■ WHAT IS NEEDED ■
Quote only the lines from the top of the listing below down to and including the line with "scene.view_settings.exposure = 0".

■ PROVIDED MATERIAL ■
____
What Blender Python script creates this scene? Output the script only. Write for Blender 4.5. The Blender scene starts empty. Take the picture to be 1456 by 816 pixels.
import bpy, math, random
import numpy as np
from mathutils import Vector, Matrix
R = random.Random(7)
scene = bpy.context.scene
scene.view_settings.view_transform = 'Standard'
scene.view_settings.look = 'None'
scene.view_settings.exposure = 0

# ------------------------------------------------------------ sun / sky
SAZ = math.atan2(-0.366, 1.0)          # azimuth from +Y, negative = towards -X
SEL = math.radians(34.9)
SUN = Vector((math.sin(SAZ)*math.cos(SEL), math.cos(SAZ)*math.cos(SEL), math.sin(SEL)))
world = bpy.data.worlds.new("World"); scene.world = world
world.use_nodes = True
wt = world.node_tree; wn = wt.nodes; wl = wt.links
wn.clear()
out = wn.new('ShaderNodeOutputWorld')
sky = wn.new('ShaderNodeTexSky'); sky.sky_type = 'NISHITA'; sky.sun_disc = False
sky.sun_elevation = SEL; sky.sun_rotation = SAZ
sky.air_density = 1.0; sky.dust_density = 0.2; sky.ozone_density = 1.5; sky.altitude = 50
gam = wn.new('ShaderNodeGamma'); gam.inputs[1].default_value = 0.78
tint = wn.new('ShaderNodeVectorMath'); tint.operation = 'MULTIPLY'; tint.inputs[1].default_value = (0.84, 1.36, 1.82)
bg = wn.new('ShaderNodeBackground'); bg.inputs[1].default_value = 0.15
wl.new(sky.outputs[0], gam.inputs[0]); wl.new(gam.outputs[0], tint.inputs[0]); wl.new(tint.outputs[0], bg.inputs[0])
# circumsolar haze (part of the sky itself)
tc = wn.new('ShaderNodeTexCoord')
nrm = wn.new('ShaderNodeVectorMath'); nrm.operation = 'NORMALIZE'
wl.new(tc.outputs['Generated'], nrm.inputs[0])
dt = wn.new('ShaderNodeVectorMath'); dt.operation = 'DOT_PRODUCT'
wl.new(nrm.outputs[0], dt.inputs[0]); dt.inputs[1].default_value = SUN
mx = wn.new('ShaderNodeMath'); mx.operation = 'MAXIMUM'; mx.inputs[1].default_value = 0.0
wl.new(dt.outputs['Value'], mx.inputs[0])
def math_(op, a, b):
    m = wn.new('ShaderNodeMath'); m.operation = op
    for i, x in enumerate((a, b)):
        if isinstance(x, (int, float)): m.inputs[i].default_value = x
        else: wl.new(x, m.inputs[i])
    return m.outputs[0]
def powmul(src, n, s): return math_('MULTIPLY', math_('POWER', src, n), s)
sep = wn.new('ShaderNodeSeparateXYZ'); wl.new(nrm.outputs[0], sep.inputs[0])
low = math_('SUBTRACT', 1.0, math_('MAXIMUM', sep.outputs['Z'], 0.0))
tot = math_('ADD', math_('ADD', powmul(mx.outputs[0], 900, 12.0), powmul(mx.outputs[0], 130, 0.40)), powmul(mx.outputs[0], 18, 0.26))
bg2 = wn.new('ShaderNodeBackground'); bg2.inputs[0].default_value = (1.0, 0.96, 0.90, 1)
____
■ EXERCISE RESULT ■
What Blender Python script creates this scene? Output the script only. Write for Blender 4.5. The Blender scene starts empty. Take the picture to be 1456 by 816 pixels.
import bpy, math, random
import numpy as np
from mathutils import Vector, Matrix
R = random.Random(7)
scene = bpy.context.scene
scene.view_settings.view_transform = 'Standard'
scene.view_settings.look = 'None'
scene.view_settings.exposure = 0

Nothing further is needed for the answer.